Senator James Paterson will continue to speak out about China despite being barred from the country.
Senator James Paterson will continue to speak out about China despite being barred from the country.

China has declared it won't "yield to colonization of ideas and values" and says Liberal MPs Andrew Hastie and Senator James Paterson will need to "repent and redress their mistakes" if they want to visit the country.

The federal MPs were due to travel to Beijing in December with Labor MP Matt Keogh as part of a study tour organised by think tank China Matters.

On Friday they were told their visas had been denied.

Both Mr Hastie and Senator Paterson have been increasingly critical about the Chinese government, speaking out about attempts to exert influence in Australia and human rights abuses against Uighurs in Xinjiang province.

A Chinese Embassy spokesperson on Saturday issued a statement saying the country was open to "constructive dialogue and exchanges with people all around the world".

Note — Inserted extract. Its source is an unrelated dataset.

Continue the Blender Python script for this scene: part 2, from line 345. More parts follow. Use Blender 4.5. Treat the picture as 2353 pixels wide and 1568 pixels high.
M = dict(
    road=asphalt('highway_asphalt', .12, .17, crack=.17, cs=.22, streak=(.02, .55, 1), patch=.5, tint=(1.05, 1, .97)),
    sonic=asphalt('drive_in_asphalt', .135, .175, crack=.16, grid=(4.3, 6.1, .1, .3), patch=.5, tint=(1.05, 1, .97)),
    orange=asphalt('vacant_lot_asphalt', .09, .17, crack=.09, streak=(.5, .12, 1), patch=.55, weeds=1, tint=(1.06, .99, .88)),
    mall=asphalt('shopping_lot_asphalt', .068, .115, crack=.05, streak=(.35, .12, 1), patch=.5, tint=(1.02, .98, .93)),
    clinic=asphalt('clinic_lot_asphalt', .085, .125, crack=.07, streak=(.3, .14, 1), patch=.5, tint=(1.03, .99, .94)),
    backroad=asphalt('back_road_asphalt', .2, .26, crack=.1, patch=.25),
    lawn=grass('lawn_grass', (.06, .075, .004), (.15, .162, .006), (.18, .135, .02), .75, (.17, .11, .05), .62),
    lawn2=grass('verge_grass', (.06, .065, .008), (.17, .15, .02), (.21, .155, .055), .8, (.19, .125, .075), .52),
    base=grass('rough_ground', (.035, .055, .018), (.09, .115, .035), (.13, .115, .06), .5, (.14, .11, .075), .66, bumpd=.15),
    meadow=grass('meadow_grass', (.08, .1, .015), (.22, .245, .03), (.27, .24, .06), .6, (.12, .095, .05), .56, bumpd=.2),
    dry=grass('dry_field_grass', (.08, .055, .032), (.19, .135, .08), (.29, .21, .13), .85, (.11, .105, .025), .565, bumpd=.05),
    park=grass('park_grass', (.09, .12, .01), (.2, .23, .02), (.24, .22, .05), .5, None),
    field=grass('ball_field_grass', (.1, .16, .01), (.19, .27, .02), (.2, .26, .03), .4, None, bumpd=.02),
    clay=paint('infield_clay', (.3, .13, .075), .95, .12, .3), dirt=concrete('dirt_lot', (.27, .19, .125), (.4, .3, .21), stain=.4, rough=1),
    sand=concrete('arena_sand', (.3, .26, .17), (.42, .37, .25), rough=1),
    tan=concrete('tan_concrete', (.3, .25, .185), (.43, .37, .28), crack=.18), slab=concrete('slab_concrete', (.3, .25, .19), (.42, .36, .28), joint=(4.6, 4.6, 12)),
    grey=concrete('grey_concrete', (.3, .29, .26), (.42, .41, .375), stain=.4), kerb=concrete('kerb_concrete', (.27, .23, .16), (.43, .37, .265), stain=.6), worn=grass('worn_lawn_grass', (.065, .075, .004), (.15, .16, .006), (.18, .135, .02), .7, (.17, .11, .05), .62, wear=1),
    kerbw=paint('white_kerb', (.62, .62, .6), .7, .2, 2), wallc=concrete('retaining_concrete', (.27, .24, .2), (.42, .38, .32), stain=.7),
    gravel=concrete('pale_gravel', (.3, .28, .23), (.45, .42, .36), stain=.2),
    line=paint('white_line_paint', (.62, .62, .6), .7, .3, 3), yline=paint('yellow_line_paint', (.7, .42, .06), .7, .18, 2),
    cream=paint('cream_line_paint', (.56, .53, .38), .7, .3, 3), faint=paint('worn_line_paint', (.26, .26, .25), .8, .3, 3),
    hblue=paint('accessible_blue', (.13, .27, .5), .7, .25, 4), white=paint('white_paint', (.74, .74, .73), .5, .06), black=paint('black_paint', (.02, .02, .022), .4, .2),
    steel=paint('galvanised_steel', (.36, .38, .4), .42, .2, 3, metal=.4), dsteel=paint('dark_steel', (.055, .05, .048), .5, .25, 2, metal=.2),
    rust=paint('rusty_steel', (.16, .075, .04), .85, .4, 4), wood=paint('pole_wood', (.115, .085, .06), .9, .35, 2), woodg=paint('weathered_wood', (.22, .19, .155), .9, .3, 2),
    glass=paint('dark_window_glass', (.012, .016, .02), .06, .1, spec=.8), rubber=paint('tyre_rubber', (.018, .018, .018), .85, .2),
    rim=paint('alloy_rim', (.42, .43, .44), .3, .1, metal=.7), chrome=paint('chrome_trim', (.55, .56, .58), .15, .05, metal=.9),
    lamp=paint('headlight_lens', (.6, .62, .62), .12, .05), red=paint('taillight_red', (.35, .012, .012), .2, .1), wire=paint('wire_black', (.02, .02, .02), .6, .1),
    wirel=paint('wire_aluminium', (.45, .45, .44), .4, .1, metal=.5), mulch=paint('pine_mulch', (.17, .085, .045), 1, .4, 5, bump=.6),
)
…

But it would "not welcome those who make unwarranted attacks, wantonly exert pressure on China, challenge China's sovereignty, disrespect China's dignity and undermine mutual trust between China and Australia".

"The colonial days of Western powers are long gone. China will never yield to colonization of ideas and values," the embassy spokesperson said

The statement indicated the MPs would be able to travel to China if they apologised for their remarks.

"As long as the people concerned genuinely repent and redress their mistakes, view China with objectivity and reason, respect China's system and mode of development chosen by the Chinese people, the door of dialogue and exchanges will always remain open," the spokesperson said.

The duo, however, have indicated they will continue to speak out about the authoritarian regime.

"What I've been saying and what Andrew has been saying is consistent for years," Senator Paterson told the ABC.

"We are concerned about what's going on in Hong Kong, we are concerned about the up to a million Uighurs in China, we're concerned about the treatment of Tibet."

Federal minister Darren Chester said it is not clear why his colleagues have been barred from entering China but says people should be able to state their views

"I think it's important that members of parliament can express their views on a whole range of issues and put their point of view across," he told ABC TV on Saturday.

"Let's just see exactly what has gone on and what the reasons are. I think it's important we don't over-read these situations."

Mr Chester stressed there is a very strong relationship between the two countries through trade, culture and economic links.

Labor frontbencher Linda Burney said it is the responsibility as parliamentarians to be honest and speak about human rights.

"I think that the important thing to understand is that Australia and China have much in common, but there is divergence as well," she said.

"We have a different value system, different political systems, but the importance of China, as a trading partner, in terms of jobs, is incredibly important."